Financial markets seem to have taken the vote as the final word on Britain's relationship with the EU, cutting an eye-popping 10 percent off the pound's value.

But what if, when the dust clears, the vote to leave isn't really that final or dramatic?

"The EU is a bit like the Hotel California in the Eagles song," said Tim Oliver, a fellow at the London School of Economics' IDEAS foreign policy think tank. "You can check out anytime but you never really leave."

Much of the uncertainty stems from the ambiguity about what a British exit, or Brexit, really means.

Abandoning Europe could mean anything from a sweeping withdrawal from EU institutions to more limited opt-outs which could leave major pillars of European integration, such as free movement of labour, untouched.

"'Leave' could mean a million different things," Oliver said, giving Britain's political establishment considerable scope to loiter in Europe's lobby as euroskeptics argue over where the exits are.

Some believe Britain is likely to end up more-or-less where it started.

Britain, like other nations roiled by euroskeptic revolts, will simply "negotiate a new agreement, nearly identical to the old one, disguise it in opaque language and ratify it", Princeton University politics professor Andrew Moravcsik predicted ahead of the referendum."The public, essentially ignorant about Europe, always goes along."

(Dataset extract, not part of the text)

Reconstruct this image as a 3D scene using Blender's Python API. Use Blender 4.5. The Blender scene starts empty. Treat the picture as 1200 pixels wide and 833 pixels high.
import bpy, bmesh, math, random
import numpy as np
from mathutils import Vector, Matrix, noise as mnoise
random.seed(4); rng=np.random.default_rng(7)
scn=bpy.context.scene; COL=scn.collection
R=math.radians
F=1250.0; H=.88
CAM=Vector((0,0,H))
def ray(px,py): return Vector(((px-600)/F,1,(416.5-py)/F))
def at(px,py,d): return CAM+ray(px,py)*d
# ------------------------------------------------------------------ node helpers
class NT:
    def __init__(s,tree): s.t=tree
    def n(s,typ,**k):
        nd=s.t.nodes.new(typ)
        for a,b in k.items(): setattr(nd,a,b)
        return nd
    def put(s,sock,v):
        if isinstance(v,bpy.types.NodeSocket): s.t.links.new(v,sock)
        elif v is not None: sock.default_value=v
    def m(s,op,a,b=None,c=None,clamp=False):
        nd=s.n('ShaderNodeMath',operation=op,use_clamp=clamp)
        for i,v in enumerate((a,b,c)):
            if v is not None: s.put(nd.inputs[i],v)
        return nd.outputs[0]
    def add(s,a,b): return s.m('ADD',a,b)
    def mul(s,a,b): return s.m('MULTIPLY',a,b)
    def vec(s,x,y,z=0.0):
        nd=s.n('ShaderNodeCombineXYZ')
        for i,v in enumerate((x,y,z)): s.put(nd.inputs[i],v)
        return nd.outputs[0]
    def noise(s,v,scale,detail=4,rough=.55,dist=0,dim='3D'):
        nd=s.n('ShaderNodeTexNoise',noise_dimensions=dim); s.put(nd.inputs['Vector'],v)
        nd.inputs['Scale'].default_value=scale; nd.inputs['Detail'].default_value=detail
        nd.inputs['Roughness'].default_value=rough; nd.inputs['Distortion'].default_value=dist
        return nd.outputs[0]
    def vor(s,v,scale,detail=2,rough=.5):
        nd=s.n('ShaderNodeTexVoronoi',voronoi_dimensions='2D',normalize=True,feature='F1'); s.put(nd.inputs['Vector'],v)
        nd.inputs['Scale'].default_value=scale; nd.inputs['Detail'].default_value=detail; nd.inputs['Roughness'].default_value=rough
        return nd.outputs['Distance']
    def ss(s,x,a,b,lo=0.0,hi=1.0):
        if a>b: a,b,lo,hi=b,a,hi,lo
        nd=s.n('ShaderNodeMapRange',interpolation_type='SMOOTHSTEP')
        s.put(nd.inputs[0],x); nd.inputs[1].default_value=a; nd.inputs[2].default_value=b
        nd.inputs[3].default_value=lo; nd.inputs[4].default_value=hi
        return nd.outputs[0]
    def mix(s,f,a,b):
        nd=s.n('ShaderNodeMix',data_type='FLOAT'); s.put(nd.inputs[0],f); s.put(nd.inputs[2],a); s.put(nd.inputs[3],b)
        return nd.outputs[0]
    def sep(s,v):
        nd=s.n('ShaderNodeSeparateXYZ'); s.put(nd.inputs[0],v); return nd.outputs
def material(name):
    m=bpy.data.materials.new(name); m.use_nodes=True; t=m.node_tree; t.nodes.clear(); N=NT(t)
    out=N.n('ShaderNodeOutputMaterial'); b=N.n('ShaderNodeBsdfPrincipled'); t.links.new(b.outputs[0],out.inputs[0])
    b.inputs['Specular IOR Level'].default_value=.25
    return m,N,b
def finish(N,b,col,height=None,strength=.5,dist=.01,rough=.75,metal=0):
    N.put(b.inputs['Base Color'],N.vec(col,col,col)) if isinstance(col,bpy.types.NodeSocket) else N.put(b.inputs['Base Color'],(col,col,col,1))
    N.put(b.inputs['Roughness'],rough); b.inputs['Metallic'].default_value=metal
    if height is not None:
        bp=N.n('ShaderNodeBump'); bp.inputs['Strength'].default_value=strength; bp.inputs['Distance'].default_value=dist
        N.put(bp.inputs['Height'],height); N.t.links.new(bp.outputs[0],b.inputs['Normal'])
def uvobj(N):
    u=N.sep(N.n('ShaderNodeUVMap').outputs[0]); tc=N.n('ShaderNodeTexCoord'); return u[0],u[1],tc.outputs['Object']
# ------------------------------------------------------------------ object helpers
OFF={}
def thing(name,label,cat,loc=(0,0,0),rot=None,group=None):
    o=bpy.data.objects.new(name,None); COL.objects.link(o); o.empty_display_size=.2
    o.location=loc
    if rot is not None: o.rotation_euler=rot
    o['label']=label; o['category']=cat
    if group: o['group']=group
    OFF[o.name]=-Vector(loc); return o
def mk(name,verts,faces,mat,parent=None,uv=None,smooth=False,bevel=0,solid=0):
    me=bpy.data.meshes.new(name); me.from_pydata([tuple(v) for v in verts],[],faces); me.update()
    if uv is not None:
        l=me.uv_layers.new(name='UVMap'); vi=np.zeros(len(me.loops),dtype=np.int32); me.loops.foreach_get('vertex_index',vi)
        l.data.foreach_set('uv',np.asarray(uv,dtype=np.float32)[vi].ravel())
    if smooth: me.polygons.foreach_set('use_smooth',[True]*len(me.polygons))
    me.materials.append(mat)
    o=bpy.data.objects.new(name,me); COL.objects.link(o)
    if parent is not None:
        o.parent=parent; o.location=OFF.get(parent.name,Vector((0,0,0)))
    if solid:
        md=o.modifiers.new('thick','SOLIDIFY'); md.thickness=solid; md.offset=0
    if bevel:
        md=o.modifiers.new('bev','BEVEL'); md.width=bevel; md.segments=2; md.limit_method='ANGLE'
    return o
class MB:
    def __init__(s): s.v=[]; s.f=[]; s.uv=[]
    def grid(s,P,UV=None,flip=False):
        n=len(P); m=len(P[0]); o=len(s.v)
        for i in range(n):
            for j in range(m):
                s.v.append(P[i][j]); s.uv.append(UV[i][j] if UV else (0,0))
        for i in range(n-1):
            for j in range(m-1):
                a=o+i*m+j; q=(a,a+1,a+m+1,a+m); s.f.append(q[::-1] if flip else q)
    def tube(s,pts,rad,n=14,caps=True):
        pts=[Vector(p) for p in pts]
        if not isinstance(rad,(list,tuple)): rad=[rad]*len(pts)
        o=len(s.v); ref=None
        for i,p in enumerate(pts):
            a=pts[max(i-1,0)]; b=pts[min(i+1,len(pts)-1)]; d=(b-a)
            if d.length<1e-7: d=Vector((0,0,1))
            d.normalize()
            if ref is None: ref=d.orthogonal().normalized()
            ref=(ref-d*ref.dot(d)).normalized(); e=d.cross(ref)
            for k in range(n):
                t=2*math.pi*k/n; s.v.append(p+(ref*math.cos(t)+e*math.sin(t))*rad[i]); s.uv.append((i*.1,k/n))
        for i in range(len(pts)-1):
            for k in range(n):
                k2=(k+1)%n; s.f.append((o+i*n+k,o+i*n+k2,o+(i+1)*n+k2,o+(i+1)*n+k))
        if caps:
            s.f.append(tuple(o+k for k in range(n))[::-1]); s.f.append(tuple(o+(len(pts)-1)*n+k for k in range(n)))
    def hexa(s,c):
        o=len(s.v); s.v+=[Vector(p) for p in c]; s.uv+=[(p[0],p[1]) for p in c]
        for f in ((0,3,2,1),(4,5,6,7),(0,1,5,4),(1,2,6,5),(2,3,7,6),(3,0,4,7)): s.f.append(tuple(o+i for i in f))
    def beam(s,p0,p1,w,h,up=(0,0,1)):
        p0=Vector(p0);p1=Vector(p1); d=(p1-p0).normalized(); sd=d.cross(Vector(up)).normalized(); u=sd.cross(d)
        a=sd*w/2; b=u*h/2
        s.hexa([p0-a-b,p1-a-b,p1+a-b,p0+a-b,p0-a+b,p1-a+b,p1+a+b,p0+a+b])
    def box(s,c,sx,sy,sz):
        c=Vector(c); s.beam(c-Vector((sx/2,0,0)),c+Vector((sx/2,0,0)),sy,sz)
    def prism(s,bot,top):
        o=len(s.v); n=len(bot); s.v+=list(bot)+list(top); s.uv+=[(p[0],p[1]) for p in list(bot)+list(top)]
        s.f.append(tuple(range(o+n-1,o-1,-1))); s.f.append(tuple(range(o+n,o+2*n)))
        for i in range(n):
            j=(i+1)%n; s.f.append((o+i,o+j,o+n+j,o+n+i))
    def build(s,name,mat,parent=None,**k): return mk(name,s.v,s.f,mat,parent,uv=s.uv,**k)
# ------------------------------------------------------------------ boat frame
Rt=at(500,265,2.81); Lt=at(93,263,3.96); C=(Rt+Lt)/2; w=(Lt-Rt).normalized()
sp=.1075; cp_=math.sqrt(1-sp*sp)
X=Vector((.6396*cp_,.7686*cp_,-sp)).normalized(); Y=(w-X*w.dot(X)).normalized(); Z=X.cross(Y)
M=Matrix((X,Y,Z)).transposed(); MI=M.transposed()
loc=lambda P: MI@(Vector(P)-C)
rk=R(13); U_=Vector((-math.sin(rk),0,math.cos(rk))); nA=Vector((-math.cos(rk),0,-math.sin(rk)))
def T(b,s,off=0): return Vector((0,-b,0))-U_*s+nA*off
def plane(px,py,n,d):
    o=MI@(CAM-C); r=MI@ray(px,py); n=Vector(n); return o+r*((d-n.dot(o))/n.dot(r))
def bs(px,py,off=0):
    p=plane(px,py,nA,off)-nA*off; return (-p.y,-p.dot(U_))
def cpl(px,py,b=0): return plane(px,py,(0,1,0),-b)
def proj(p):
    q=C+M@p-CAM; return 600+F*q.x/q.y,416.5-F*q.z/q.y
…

Moravcsik has a point; repackaged deals have helped bail out the European project before.

After Irish voters rejected EU reforms in 2008, politicians in Dublin won modest concessions from their European counterparts and ran the vote again the following year, this time with a positive outcome.

Similar EU referendum do-overs turned an Irish "No" into a "Yes" in 2002 and helped secured a Danish "Ja" in 1993.

But even those who say a second referendum is possible acknowledge that would not be so easy in the British case.

"That's a long way down the road and it may never happen," said Gavin Barrett, an expert on European constitutional law at University College Dublin.

The path to a second referendum in Britain is far narrower, in part because ─ unlike in Ireland ─ the political establishment is split over Europe.

If leading euroskeptic Boris Johnson takes the reins of the ruling Conservative Party ─ as now seems possible ─ the prospect of a final vote will fade further still.

Alan Renwick, the deputy director of the Constitution Unit at University College London, said a do-over would only be plausible "if a party wins the 2020 election on a platform of having a second referendum and trying to go back in".

That seems unlikely given the current political alignment, but he said nothing is completely out of the question when it comes to a potential Brexit.

"You have so many possible long-shot scenarios," he said. "If you add up the probabilities of all of them, you end up with a significant chance of something surprising happening, whatever that might be."